Request
Everything from the first line down to the line containing "beyond the lintel')" is to be retyped exactly, both ends included, with pictures left out.
######
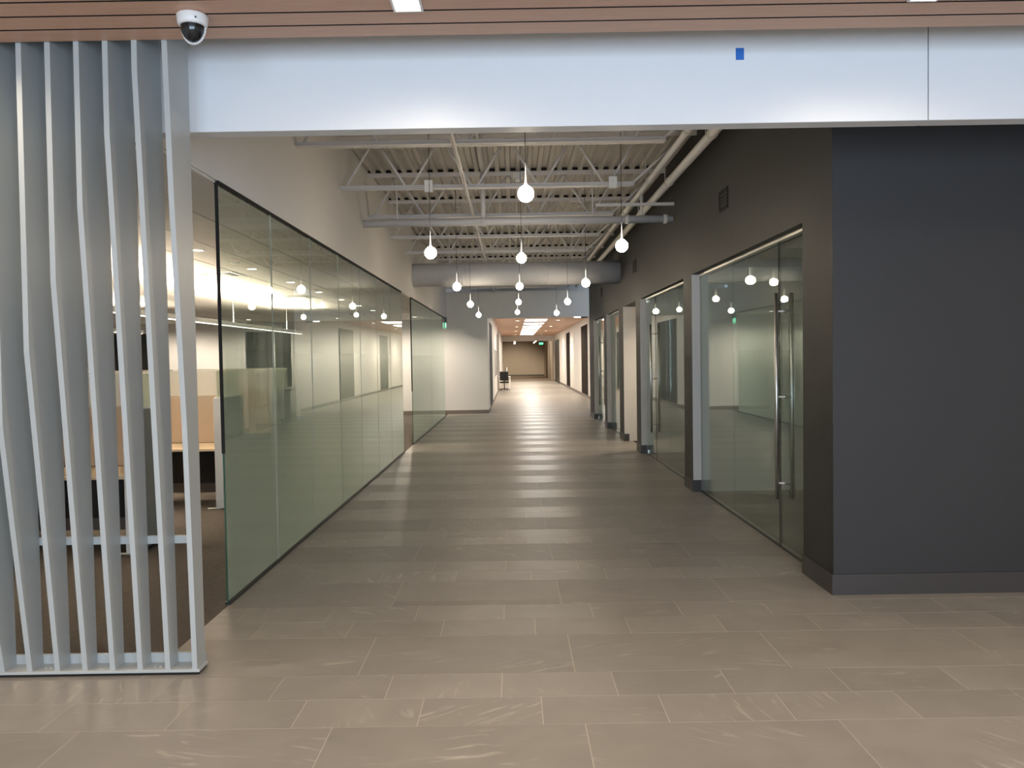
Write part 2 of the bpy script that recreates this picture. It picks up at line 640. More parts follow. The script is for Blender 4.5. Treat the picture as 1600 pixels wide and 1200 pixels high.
struct('floor', MB().box(-14, XL, 4.6, YE, -0.05, 0.0), 'carpet', 'brown streaked carpet of the open office behind the frosted glass')
struct('floor', MB().box(XG + 0.06, 6.6, 5.75, 24.0, -0.05, -0.0005), 'carpet_dark', 'dark carpet inside the glass fronted rooms on the charcoal wall side')
struct('floor', MB().box(-2.5, 6, FY, 79, -0.05, -0.001), 'lino', 'plain brown floor of the far lobby beyond the lintel')

# ------------------------------------------------------------------ lobby shell (mostly behind the camera)
struct('wall_back', MB().box(-5, -3.2, -4.2, -4.0, 0, 3.9).box(5.2, 7, -4.2, -4.0, 0, 3.9).box(-3.2, 5.2, -4.2, -4.0, 0, 0.35)
       .box(-3.2, 5.2, -4.2, -4.0, 3.1, 3.9), 'white', 'white lobby wall around its wide window')
w = thing('window_5', (1, -4.1, 0.35), 'wide mullioned lobby window that lets the daylight in', kind='structure')
for x in (-3.2, -1.1, 1.0, 3.1, 5.2):
    obj('mullion', MB().bev(x - 0.03, x + 0.03, -4.16, -4.06, 0.35, 3.1, 0.006), 'black', w)
struct('wall_left', MB().box(-5.2, -5.0, -4.2, 4.6, 0, 3.9), 'white', 'white side wall of the lobby beyond the slat screen')
struct('wall_right', MB().box(7.0, 7.2, -4.2, 6.0, 0, 4.6), 'white', 'white side wall of the lobby past the charcoal wall')
struct('wall_left', MB().box(-14, -3.72, 4.60, 4.68, 0, 3.6), 'white', 'white wall that the slat screen runs into')

# wood plank lobby ceiling, each plank its own piece
wood = thing('ceiling', (0, 4.27, 3.46), 'reddish brown wood plank ceiling of the lobby', kind='structure')
obj('backing', MB().box(-5, 7, -4, 4.262, 3.475, 3.50), 'black', wood)
PLP = 0.1545
LIGHTS = [(-0.48, 3.90), (2.02, 3.88), (-2.98, 3.90), (4.52, 3.88)]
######
Written answer
Write part 2 of the bpy script that recreates this picture. It picks up at line 640. More parts follow. The script is for Blender 4.5. Treat the picture as 1600 pixels wide and 1200 pixels high.
struct('floor', MB().box(-14, XL, 4.6, YE, -0.05, 0.0), 'carpet', 'brown streaked carpet of the open office behind the frosted glass')
struct('floor', MB().box(XG + 0.06, 6.6, 5.75, 24.0, -0.05, -0.0005), 'carpet_dark', 'dark carpet inside the glass fronted rooms on the charcoal wall side')
struct('floor', MB().box(-2.5, 6, FY, 79, -0.05, -0.001), 'lino', 'plain brown floor of the far lobby beyond the lintel')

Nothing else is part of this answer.